3) Fast Food Is NOT More Exciting

– Going to McDonalds should NOT be a “special night out”. Don’t make fast food out to be more than it is, cheap and convenient. You can take your child to the drive through but make it apparent that this is not the best way to eat.

4) Mega-mart Grocery Stores Aren’t The Only People That Sell Food

– Take your child or grandchildren to the farmers market, farm or roadside stand. Show them that there are people whose lives are dedicated to providing food to the community beyond the faceless corporation.

5) Bring Them Into The Kitchen At An Early Age

– Don’t tell your kids that cooking is difficult and dangerous. Don’t tell them all the ways they can hurt themselves or ruin dinner.
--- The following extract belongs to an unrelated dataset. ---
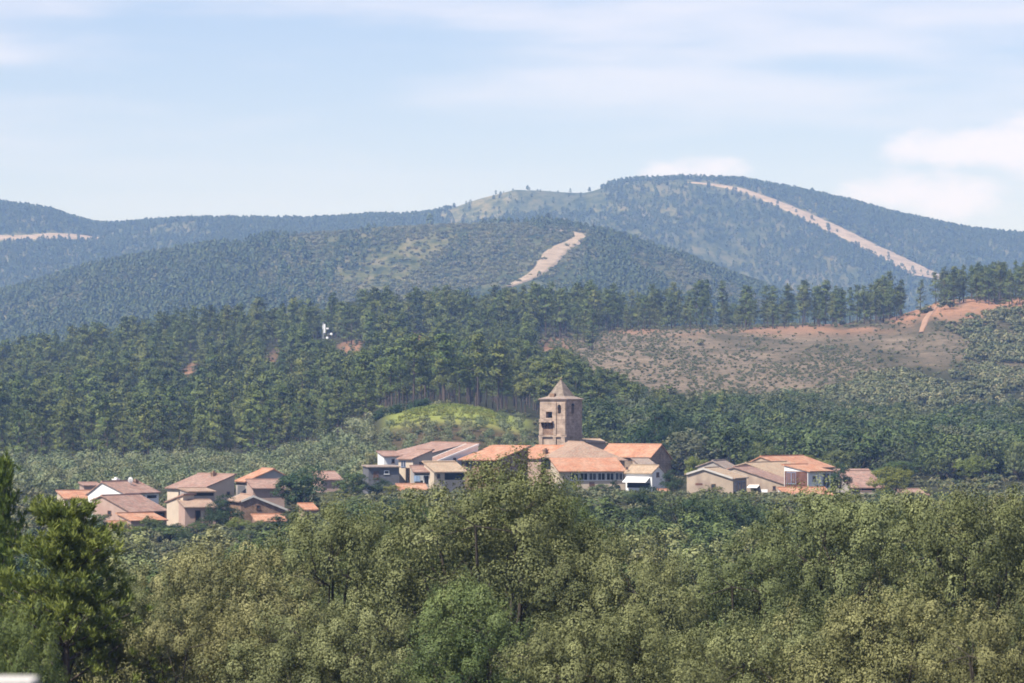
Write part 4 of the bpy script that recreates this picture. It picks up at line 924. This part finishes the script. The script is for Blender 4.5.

No matter what the age, they can help with cleaning string beans, stirring something, placing cooked items on the plate, or anything that gets them involved in good food and starting to learn to cook.

The pressures are great on kids today. The “exciting” food is cheap, it’s readily available and comes with a LOT of marketing. Home cooked meals are not, unless you make them preferable to lesser foods by including your children in the entire cycle of good food and how it impacts their enjoyment, nutrition, health, and ultimately their entire adulthood.

Create an adult palate early on in life by sharing all the things that should be occurring in, and around, the kitchen. It should be the heart of the home where children become great adults by respecting food and learning basic cooking skills.